В своем глубоком отступлении пролетариат – это еще в большей степени субъект для корпоративизма, индивидуализма, соучастия с теми, кто обещает дать некоторую защиту против шаткости своего положения, будь то коллаборационистские профсоюзные организации, религиозные, криминальные организации, новые национал-популистские партии или просто иерархические структуры на предприятии. Тогда может показаться, что эпоха левых и крайне левых партий близится к концу. Но в действительности исчезают только частные формы, аппаратные структуры, которые вступают в кризис, персональный политический состав, который меняет свое предназначение. Фундаментальные требования буржуазного общества остаются теми же самыми, в том, в частности, что касается социального контроля. Изменение, “переустройство” реформизма стремится к восстановлению опор, способных сопротивляться давлению, которое неизбежно появится в будущем, стремится вновь поставить на ноги силы, которые могут успокоить гневную реакцию, заставить свести напор требований к народной солидарности и представить себя в качестве избирательной или правительственной “альтернативы”. Силы такого рода не изобретаются в один прекрасный день; их производит и ставит на ноги само буржуазное общество, питает порочный механизм демократии, согласно которому все требования могут быть изложены перед так называемым “народным суверенитетом”.

Но идеологические представления, которые постоянно производит буржуазное общество, есть лишь, простые или сложные, но мистификации действительности, где неумолимо заостряются элементы кризиса, где возрастают факторы конфликта, и где неизбежно происходят столкновения между классами. Чтобы противостоять этому будущему взрыву социальных противоречий и противоречий внутри буржуазии, для того, чтобы избежать того, что они выльются в новый революционный период, господствующий класс готовится использовать новые формы социального реформизма; тем более, что поскольку его политическая власть не находится под угрозой, он контролирует пролетариат демократическим и согласованным способом посредством сил, которые говорят от его имени.
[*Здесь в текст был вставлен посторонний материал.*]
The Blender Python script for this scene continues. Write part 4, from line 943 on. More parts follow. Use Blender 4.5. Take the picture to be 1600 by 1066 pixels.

И среди этих сил всегда есть место – большее или меньше в зависимости тот потребностей – для “экстремистов”, революционеров на словах или вооруженных реформистов (как мы назвали движения вооруженной борьбы типа “Красных бригад”). Вот почему необходимо не забывать уроки опыта ложных “крайне левых”, сторонников герильи или разного рода движений, с которыми познакомился европейский и не европейский пролетариат.

Примечания

  1. “Деколонизация” соответствовала долгому периоду, последовавшему за последней мировой войной, в ходе которого было подтверждено всепланетное первенство американского империализма. Британия, бывшая великая держава, сильно уменьшила свое международное влияние, за этим последовал закат французской колониальной империи, тогда как побежденные государства (Германия, Япония, Италия) потеряли свои колонии автоматически. Старые колониальные державы, подчиненные неблагоприятному соотношению межимпериалистических сил и сталкивающиеся с растущим давлением движений за национальную независимость, предпочитают, зачастую, скорее согласиться на независимость своих колоний, чем поддерживать открытой военной силой свое господство (случай стран франкоязычной черной Африки или британских колоний). В других случаях они, не колеблясь, устраивали кровавые колониальные войны для того, чтобы не позволить ускользнуть особенно ценным колониям (случай Алжира, Суэцкого канала, Анголы и т.д.). В той мере, в какой отсутствовала классовая пролетарская борьба в метрополиях, которая могла бы послужить центром притяжения для масс, восставших против колониального господства, буржуазные слои колониальных стран без особого труда становились во главе этих восстаний и приходили к соглашению с тем или иным империализмом для того, чтобы гарантировать успех их “независимости”. Старая колонизация уступила место колонизации современной, колонизации наиболее мощными центрами империализма и мировым рынком, в зависимости от интересов, соответствующих тем или иным природным богатствам, тому или иному стратегическому положению и т.д. Движения за независимость, которым удалось разбить колониальные армии, оказались перед лицом противоречий оставленных колониализмом в наследство: разрушение докапиталистического способа производства не было компенсировано слишком углубленным развитием капиталистического способа производства и, следовательно, к докапиталистической отсталости в очень многих бывших колониях добавилась отсталость капиталистическая, которая не оставляла их слабой национальной экономике никакого поля для маневра по отношению к мировому рынку.
  2. В докладе о развитии империализма, сделанном на общем собрании партии в конце 1977г. (опубликованном на французском языке под заголовком “Задачи, которые партия должна выполнить для подготовки условий для революционного выхода из кризиса”, “Le Proletaire” n° 258, 14.01.1978), было сказано, что речь идет о том, чтобы “понять как и почему возрождение пролетарского движения обречено начать с самого низкого уровня “стихийности”, уровня, который - вопреки нашей собственной “послевоенной перспективе” - мы считали возможным преодолеть одним броском, когда мы указали трудящимся как приоритетную, и даже почти как предварительную, цель “восстановление классовых профсоюзов”. В действительности, для того, чтобы процесс, который когда-то превратил красные профсоюзы в трехцветные, смог пойти в обратном направлении, были, и все еще остаются необходимыми два условия: возрождение сильного и широкого движения, хотя бы тред-юнионистского, пролетариата и в его кильватере, усиление революционной партии”.